Division 4 boys basketball: Hopkins Academy faces Monson, aims for third straight WMass championship

  • Jonathan Morrison, left, of Hopkins Academy, reaches for a rebound against Mahar defenders Isaak Reinikainen, front, and Bryce Cleveland, during the regular season at Hopkins Academy. GAZETTE STAFF/JERREY ROBERTS

  • Sam'i Roe, front, of Hopkins Academy, scores his 996th career point and draws a foul from Isaak Reinikainen, of Mahar, during the regular season at Hopkins Academy. GAZETTE STAFF/JERREY ROBERTS

  • John Earle, center, of Hopkins Academy, draws a foul from Trevor Gilmore, left, of Frontier Regional, during the regular season at Hopkins. GAZETTE STAFF/JERREY ROBERTS

For the Gazette
Published: 3/10/2017 4:49:14 PM

AMHERST — The Western Massachusetts Division 4 Boys Basketball Tournament championship is set, and it features a familiar face.

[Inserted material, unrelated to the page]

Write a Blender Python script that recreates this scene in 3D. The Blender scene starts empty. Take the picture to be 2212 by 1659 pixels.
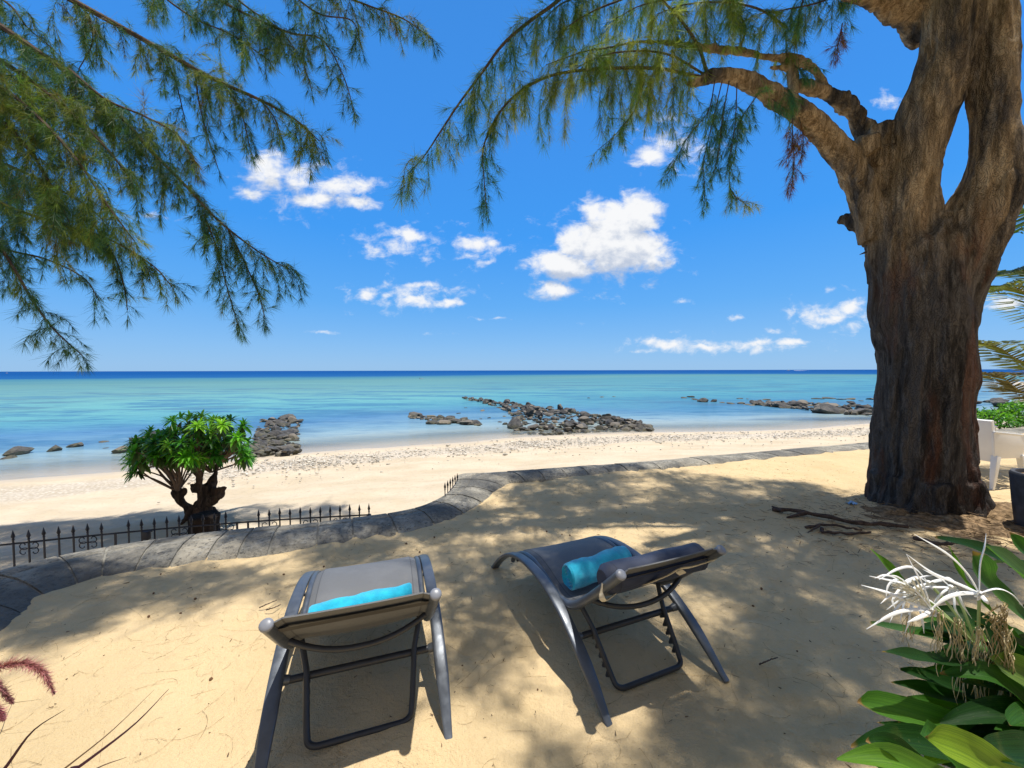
import bpy, bmesh, math, random
import numpy as np
from mathutils import Vector, Matrix, Quaternion

random.seed(7)
rng = np.random.default_rng(11)
R = math.radians
sc = bpy.context.scene
col = sc.collection

# ------------------------------------------------------------------ camera
CAM_H = 1.6
PITCH = R(2.03)
cam_d = bpy.data.cameras.new('camera')
cam = bpy.data.objects.new('camera', cam_d)
col.objects.link(cam)
cam.location = (0, 0, CAM_H)
cam.rotation_mode = 'QUATERNION'
ROLL = R(-0.13)
cam.rotation_quaternion = Quaternion((1, 0, 0), R(90) - PITCH) @ Quaternion((0, 0, 1), ROLL)
cam_d.sensor_fit = 'HORIZONTAL'
cam_d.sensor_width = 36
cam_d.lens = 36 * 831 / 2212
cam_d.clip_start = 0.02
cam_d.clip_end = 60000
sc.camera = cam

# ------------------------------------------------------------------ sun, sky, exposure
SUNV = Vector((0.20, 0.045, 1.0)).normalized()
sun_d = bpy.data.lights.new('sun', 'SUN')
sun_d.energy = 5.0
sun_d.angle = R(0.53)
sun_d.color = (1.0, 0.955, 0.88)
sun = bpy.data.objects.new('sun', sun_d)
sun.rotation_mode = 'QUATERNION'
sun.rotation_quaternion = SUNV.to_track_quat('Z', 'Y')
sun.location = (3, 1, 20)
col.objects.link(sun)

sc.view_settings.view_transform = 'Standard'
sc.view_settings.look = 'None'
sc.view_settings.exposure = 0.22
sc.view_settings.gamma = 1.0
sc.cycles.max_bounces = 8
sc.cycles.transparent_max_bounces = 12
sc.cycles.sample_clamp_indirect = 6.0

SKY_STRENGTH = 0.11


class NT:
    """small helper around a node tree"""
    def __init__(s, tree):
        s.t = tree
        s.n = tree.nodes
        s.l = tree.links

    def new(s, typ, **kw):
        nd = s.n.new(typ)
        for k, v in kw.items():
            setattr(nd, k, v)
        return nd

    def put(s, sock, v):
        if hasattr(v, 'is_output'):
            s.l.new(v, sock)
        elif v is not None:
            if isinstance(v, (tuple, list)) and sock.type == 'RGBA' and len(v) == 3:
                v = (*v, 1)
            sock.default_value = v

    def math(s, op, a, b=None, c=None, clamp=False):
        nd = s.new('ShaderNodeMath', operation=op)
        nd.use_clamp = clamp
        s.put(nd.inputs[0], a)
        if b is not None:
            s.put(nd.inputs[1], b)
        if c is not None:
            s.put(nd.inputs[2], c)
        return nd.outputs[0]

    def mix(s, f, a, b, blend='MIX'):
        nd = s.new('ShaderNodeMix', data_type='RGBA', blend_type=blend)
        s.put(nd.inputs[0], f)
        s.put(nd.inputs[6], a)
        s.put(nd.inputs[7], b)
        return nd.outputs[2]

    def ss(s, v, a, b, lo=0.0, hi=1.0):
        nd = s.new('ShaderNodeMapRange', interpolation_type='SMOOTHSTEP')
        s.put(nd.inputs[0], v)
        nd.inputs[1].default_value = a
        nd.inputs[2].default_value = b
        nd.inputs[3].default_value = lo
        nd.inputs[4].default_value = hi
        return nd.outputs[0]

    def noise(s, vec, scale, detail=4, rough=0.55, dist=0.0, out=0):
        nd = s.new('ShaderNodeTexNoise')
        s.put(nd.inputs['Vector'], vec)
        nd.inputs['Scale'].default_value = scale
        nd.inputs['Detail'].default_value = detail
        nd.inputs['Roughness'].default_value = rough
        nd.inputs['Distortion'].default_value = dist
        return nd.outputs[out]

    def mapv(s, vec, scale=(1, 1, 1), loc=(0, 0, 0), rot=(0, 0, 0)):
        nd = s.new('ShaderNodeMapping')
        s.put(nd.inputs[0], vec)
        nd.inputs[1].default_value = loc
        nd.inputs[2].default_value = rot
        nd.inputs[3].default_value = scale
        return nd.outputs[0]

    def ramp(s, v, stops, interp='LINEAR'):
        nd = s.new('ShaderNodeValToRGB')
        nd.color_ramp.interpolation = interp
        el = nd.color_ramp.elements
        while len(el) < len(stops):
            el.new(0.5)
        for e, (p, c) in zip(el, stops):
            e.position = p
            e.color = (*c, 1)
        s.put(nd.inputs[0], v)
        return nd.outputs[0]

    def bump(s, h, strength=0.3, dist=0.01, normal=None):
        nd = s.new('ShaderNodeBump')
        nd.inputs['Strength'].default_value = strength
        nd.inputs['Distance'].default_value = dist
        s.put(nd.inputs['Height'], h)
        if normal is not None:
            s.l.new(normal, nd.inputs['Normal'])
        return nd.outputs[0]


world = bpy.data.worlds.new('World')
sc.world = world
world.use_nodes = True
W = NT(world.node_tree)
W.n.clear()
sky = W.new('ShaderNodeTexSky', sky_type='NISHITA')
sky.sun_disc = False
sky.sun_elevation = math.asin(SUNV.z)
sky.sun_rotation = math.atan2(SUNV.x, SUNV.y)
sky.altitude = 0
sky.air_density = 1.0
sky.dust_density = 0.25
sky.ozone_density = 3.0
hs = W.new('ShaderNodeHueSaturation')
hs.inputs['Saturation'].default_value = 1.28
hs.inputs['Value'].default_value = 0.95
W.l.new(sky.outputs[0], hs.inputs['Color'])
K = .83 / SKY_STRENGTH


def kc(*c):
    return tuple(x * K for x in c)


tcw = W.new('ShaderNodeTexCoord')
sep = W.new('ShaderNodeSeparateXYZ')
W.l.new(tcw.outputs['Generated'], sep.inputs[0])
gx, gy, gz = sep.outputs
ymax = W.math('MAXIMUM', gy, 0.05)
cu = W.math('DIVIDE', gx, ymax)
cv = W.math('DIVIDE', gz, ymax)
cmb = W.new('ShaderNodeCombineXYZ')
W.l.new(cu, cmb.inputs[0])
W.l.new(cv, cmb.inputs[1])
cvec = cmb.outputs[0]
wn = W.noise(cvec, 9.0, 5, 0.6, out=1)
wsub = W.new('ShaderNodeVectorMath', operation='MULTIPLY_ADD')
W.l.new(wn, wsub.inputs[0])
wsub.inputs[1].default_value = (0.07, 0.045, 0)
wsub.inputs[2].default_value = (-0.035, -0.022, 0)
wadd = W.new('ShaderNodeVectorMath', operation='ADD')
W.l.new(cvec, wadd.inputs[0])
W.l.new(wsub.outputs[0], wadd.inputs[1])
warp = wadd.outputs[0]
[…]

The No. 1 seed Hopkins Academy (20-2) will play in its third consecutive final at UMass’ Curry Hicks Cage Saturday afternoon. The Golden Hawks tip off against No. 3 Monson (13-10) at 12:30 p.m.

Hopkins is coming off back-to-back double-digit tournament victories over St. Joseph and Turners Falls. Monson, after handily winning its first two playoff games, grinded out a 47-46 semifinal victory over No. 2 Granby on Wednesday night.

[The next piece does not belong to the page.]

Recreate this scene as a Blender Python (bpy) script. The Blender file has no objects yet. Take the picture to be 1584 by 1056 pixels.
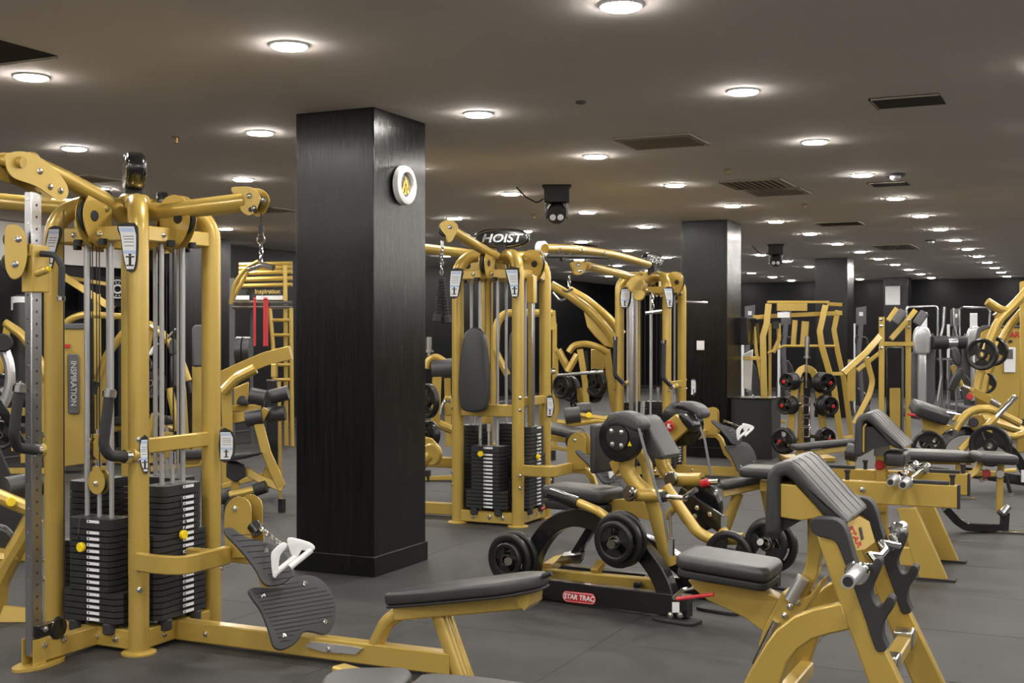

“They never give up,” said Hopkins coach Angelo Thomas. “They were down seven with a couple minutes to go, and they just kept playing. They just kept attacking the rim, and they never gave up.”

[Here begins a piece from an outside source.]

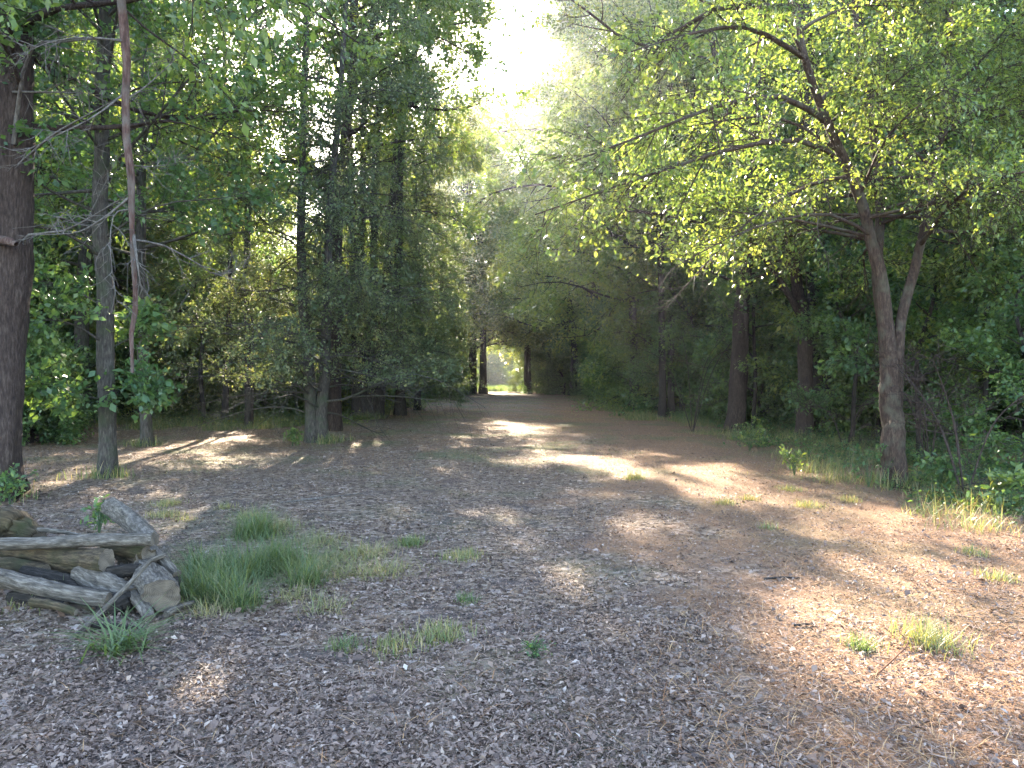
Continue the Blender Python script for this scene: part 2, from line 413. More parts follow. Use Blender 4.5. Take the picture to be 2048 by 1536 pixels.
# ------------------------------------------------------------------ trees drawn one by one
def tree(name, base, label, mats, cat="tree", group=None, seed=1, **kw):
    """stems and limbs are given in world coordinates; base is the foot of the trunk"""
    rng = np.random.default_rng(seed)
    root = empty(name, tuple(base)); tag(root, label, cat, group)
    wb, lb = Bag(), Bag(); b = np.asarray(base, float)
    kw['stems'] = [(np.asarray(p, float) - b, r0, r1) for p, r0, r1 in kw.get('stems', [])]
    kw['limbs'] = [(np.asarray(p, float) - b, r0, r1) for p, r0, r1 in kw.get('limbs', [])]
    grow(wb, lb, rng, **kw)
    t_ = wb.build("trunk", M[mats[0]], root, True)
    if lb.V: lb.build("crown", M[mats[1]], root)
    return root

def foot(px, Y, sink=0.08):
    x = (px - 1024) / F * Y
    return np.array([x, Y, float(hgt(x, Y)) - sink])

# 1 the reddish forked tree on the right
Y = 11.1; f = foot(1790, Y)
A1 = [f, W(1786, 850, Y), W(1780, 720, Y), W(1768, 610, Y), W(1752, 520, Y), W(1735, 450, Y), W(1700, 350, Y - .2), W(1655, 250, Y - .4), W(1600, 90, Y - .6), W(1575, -120, Y - .6)]
A2 = [W(1792, 820, Y), W(1796, 700, Y), W(1808, 620, Y + .1), W(1830, 530, Y + .2), W(1856, 420, Y + .3), W(1868, 330, Y + .3), W(1888, 230, Y + .4), W(1893, 100, Y + .4), W(1905, -80, Y + .4)]
A3 = [W(1780, 800, Y + .05), W(1766, 640, Y + .25), W(1752, 540, Y + .5), W(1760, 420, Y + .8), W(1748, 280, Y + 1.0), W(1720, 120, Y + 1.1), W(1700, -60, Y + 1.2)]
LB = [([W(1690, 335, Y - .2), W(1620, 285, Y - .6), W(1500, 290, Y - 1.1), W(1360, 330, Y - 1.5), W(1200, 385, Y - 1.7), W(1070, 430, Y - 1.8)], 0.045, 0.01),
      ([W(1650, 245, Y - .4), W(1560, 195, Y - .9), W(1430, 215, Y - 1.5), W(1290, 270, Y - 2.0), W(1130, 330, Y - 2.4)], 0.045, 0.01),
      ([W(1700, 355, Y - .2), W(1620, 370, Y - .2), W(1500, 440, Y - .3), W(1400, 540, Y - .4), W(1330, 620, Y - .5)], 0.03, 0.008),
      ([W(1740, 470, Y), W(1660, 430, Y - .5), W(1560, 440, Y - 1.0), W(1450, 480, Y - 1.3), W(1340, 540, Y - 1.5)], 0.03, 0.01),
      ([W(1610, 120, Y - .6), W(1500, 60, Y - 1.2), W(1380, 70, Y - 1.8), W(1250, 110, Y - 2.3)], 0.04, 0.01),
      ([W(1870, 300, Y + .3), W(1920, 220, Y), W(1990, 150, Y - .3), W(2080, 110, Y - .5)], 0.035, 0.01),
      ([W(1580, 20, Y - .6), W(1430, 20, Y), W(1290, 95, Y + .4), W(1180, 30, Y + .8), W(1100, -30, Y + 1)], 0.05, 0.01),
      ([W(1850, 440, Y + .3), W(1910, 380, Y - .4), W(1990, 360, Y - .8), W(2090, 380, Y - 1)], 0.03, 0.01)]
tree("forked_tree", f, "reddish forked tree on the right edge of the clearing, its trunk splitting above head height", ('bark_red', 'oak'), seed=5,
     trunk_k=22, stems=[([A1[0], A1[1], W(1781, 760, 11.1), W(1776, 700, 11.1)], .175, .12), ([W(1784, 790, 11.1)] + A1[2:], 0.115, 0.035), (A2, 0.085, 0.03), (A3, 0.10, 0.035)], limbs=LB, n_limb=40, t0=0.38, limb_len=(3.0, 2.0), el=(0.15, 0.7), limb_up=-0.1,
     n_sub=15, sub_len=0.36, sub_up=-0.12, n_twig=11, twig_len=0.45, twig_up=-0.2, n_leaf=14, leaf=0.06, leaf_w=0.45, flat=0.6, bare=0.3, r_limb=0.035, jit=0.04, min_z=3.1)

# 2 the massive trunk at the left edge of the frame
Y = 10.1; f = foot(-6, Y)
S = [f, W(0, 800, Y), W(10, 600, Y), W(18, 400, Y), W(28, 150, Y), W(38, -60, Y), W(60, -500, Y + .3), W(90, -1000, Y + .5)]
LB = [([W(40, -150, Y), W(140, -260, Y - 1), W(300, -330, Y - 2), W(480, -330, Y - 2.8), W(640, -300, Y - 3)], 0.09, 0.02),
      ([W(45, 60, Y), W(120, 20, Y - .8), W(260, 5, Y - 1.5), W(400, -30, Y - 2.2), W(520, -20, Y - 2.6)], 0.05, 0.01),
      ([W(40, -60, Y), W(200, -120, Y + .8), W(400, -100, Y + 1.6), W(560, -20, Y + 2.2), W(720, 90, Y + 2.6)], 0.07, 0.01),
      ([W(45, -350, Y), W(250, -420, Y - .5), W(480, -380, Y - 1), W(700, -230, Y - 1.2)], 0.07, 0.01)]
t2 = tree("massive_tree", f, "massive dark brown trunk at the left edge of the photo beside the wood pile", ('bark_brown', 'oak'), seed=8,
     stems=[(S, 0.30, 0.20)], limbs=LB, n_limb=26, t0=0.45, limb_len=(4.6, 3.6), el=(0.15, 0.8), limb_up=-0.05, n_sub=14, sub_len=0.42, n_twig=9, twig_len=0.45,
     n_leaf=13, leaf=0.09, leaf_w=0.5, flat=0.6, bare=0.1, r_limb=0.05, min_z=3.6, trunk_k=30)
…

Hopkins has not faced Monson this season, but the teams had a few common regular-season opponents. The most notable is Palmer (21-1), which will play in the D3 final Saturday. Hopkins went 1-1 against Palmer, with its one victory coming by three points. Monson lost both of its games by double digits.

The Golden Hawks have been one of western Massachusetts’ best teams this season. Led by a strong band of experienced players, point guard Sam’i Roe and the rest of the seniors seek a third championship in as many seasons.

“I expect a lot of energy and a lot of effort on Saturday,” said Thomas. “We need to come out focused … and pay attention to details. We’ll have a scouting report, we’ll have a game plan, and we’ll execute it. This is our third year in a row being in the western Mass. finals, these guys know each other, they know the venue and they know what the magnitude of the game is.”

Roe is a skilled scorer, and arguably one of the area’s best players. He scored 32 points in his team’s semifinals victory without making a 3-pointer. In the quarterfinal against St. Joseph, he scored 28 points, 18 of which came from beyond the arc. Since moving from New Jersey after his freshman year, the son of former UMass star Lou Roe has been essential to the Golden Hawks’ run of success.

“I really think he’s one of the two or three best players in the state,” said Thomas. “Since he came to Hadley, he’s really lifted us up. He’s going for his third straight western Mass. championship, and he’s only been at Hopkins for three years.”

Roe is the centerpiece of Thomas’ offensive machine. When the shifty guard isn’t slicing to the hoop or pulling up from deep, he’s finding juniors John Earle and Jon Morrison, and crashing the offensive glass.

With a chance at a three-peat looming, Thomas was focused on his team’s improvement.

“We’ll make sure we got our defensive rotations, that we’re moving our feet on defense, and that we’re disciplined in everything we do,” said Thomas. “I’m excited for the guys that are coming back, and I’m excited for the seventh-, eighth- and ninth-graders who are experiencing their first time up. I love this time of year.”